General device settings

Setting Meaning
Device name Device name - used by the device to validate the configuration matches target device; this is autopopulted by Device pick
Minimum hardware The hardware revision this configuration requires (e.g. 4.0)
Allow magnet turn-off Whether a magnet may power the device down in the field (after activation)
Battery capacity The fitted battery's capacity in mAh (informational, used for documentation - no real impact on execution)
Power-on time/delay Optional power-on time/delay after magnet activation - when the device becomes active — an absolute date/time or relative delay
Clock drift Fine RTC clock-drift compensation constant for the Vesper/KOL products (consult for details); leave empty to disable compensation

Selecting a device type pre-fills the device name and clock drift (Vesper, Pipistrelle and KOL use 32999; Nanotag has none) — both can be adjusted before saving.

Recording schedules

There are 4 types of schedules supported:

Type Behaviour
Continuous Record continuously after activation while powered. Can be stopped manually via magnet if enabled on the General section.
Daily Repeat the same time windows every 24HR; schdule runs 00:00 to 23:59 if entry should run over midnight, split it till 23:59 and after 00:00
Dated Run in specific calendar windows based on absolute dates
Relative Windows relative to date of magnet activation with dates relative to date of activation (1,2,3...)

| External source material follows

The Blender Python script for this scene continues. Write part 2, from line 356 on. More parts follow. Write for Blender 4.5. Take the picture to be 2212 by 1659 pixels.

A configuration contains one or more schedule blocks marked as config0 (Off), config1 (On), config2 (On). Blocks define when each sensor records, so you can, for example, record audio only at night while sampling environment sensors around the clock.
Continues schedule type always uses config1 block, while Daily, Dated and Relative schedule types use config1 and config2 blocks as needed.

Schedule is edited in the Schedule tab, which shows a visual representation of the schedule blocks. The schedule consists of array of JSON objects where each object represents a change in state entry, and you can also edit the JSON directly. Daily Schedule Example
This example shows a daily schedule with two blocks: config1 (On) from 10:15 to 18:10, and config2 (On) from 23:00 to 06:00. The rest of the time the device is in config0 (Off) state. Note - to defined overnight rollover, the schedule split from 23:00 to 23:59 and from 00:01 to 06:00.
Same can be achieved with manually editing the JSON schedule array, for example:

[
    {"time":"2000-07-07 00:01:00","config":2},
    {"time":"2000-07-07 06:00:00","config":0},
    {"time":"2000-07-07 10:15:00","config":1},
    {"time":"2000-07-07 18:10:00","config":0},
    {"time":"2000-07-07 23:00:00","config":2},
    {"time":"2000-07-07 23:59:00","config":0}
]

Sensor drivers

Each sensor on the device is configured through its driver entry — sampling rate, gain, channel selection and other per-sensor options. The property editor renders every driver's options directly from the device's own metadata, so new sensor types appear automatically with the correct choices. Typical drivers include the audio front-end, IMU, EXG (48-channel or 2-channel 1292 variants), environmental sensors, ambient light and proximity.

For the KOL's microphone array, the channel configuration (1, 2 or 4 microphones) is part of the audio driver settings.

Saving and applying

  • Save writes the configuration JSON — to a file, or to the connected device.
  • Configurations are portable: you can prepare them offline and apply them to a whole batch of devices at the bench.